There’s a kind of relief in that simplicity. You don’t have to manufacture discipline out of thin air every morning. It’s built into the bones of the business. You can actually see what’s happening and why, instead of just feeling like you’re at the mercy of the daily flood.

Ryan Haylett

Right now, structure and simplicity outperform raw hustle. That’s what creates lasting growth. It’s almost boring, until you realize boring is what works.

Chapter 4

Why Trying Harder Isn’t the Answer Anymore

Ryan Haylett

So if it feels like you’re stuck, and all those hours aren’t moving the needle, it’s not you. It’s the nature of the system. Growth in this environment doesn’t reward heroics, it rewards clarity. The folks who seem to “still make it work” aren’t doing everything.

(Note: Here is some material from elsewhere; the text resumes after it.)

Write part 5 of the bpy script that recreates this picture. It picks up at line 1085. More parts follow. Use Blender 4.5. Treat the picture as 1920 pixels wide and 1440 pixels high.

They’ve stopped mistaking activity for progress. They make fewer decisions, not more. They strip out anything that doesn’t help the business breathe.

Ryan Haylett

Feeling stuck isn’t a character flaw. I’ll say that again, feeling stuck isn’t a character flaw. It’s just feedback that what you’re up against isn’t personal, it’s systemic.

Ryan Haylett

The biggest frustration usually comes from trying to win by old rules. We keep thinking the game is about more effort, more hustle, outworking the next person. That game’s changed. The environment changed. So if you take one thing away from this, it’s that before you go hunting for the next hack or the shiniest tool, ask yourself if you’re playing the right game, with the right rules. Most of the struggle isn’t about working harder. It’s about understanding exactly what you’re up against.

Ryan Haylett

Maybe that’s where progress really starts, not with more movement, but with naming what’s actually holding you back. The rest is just… noise.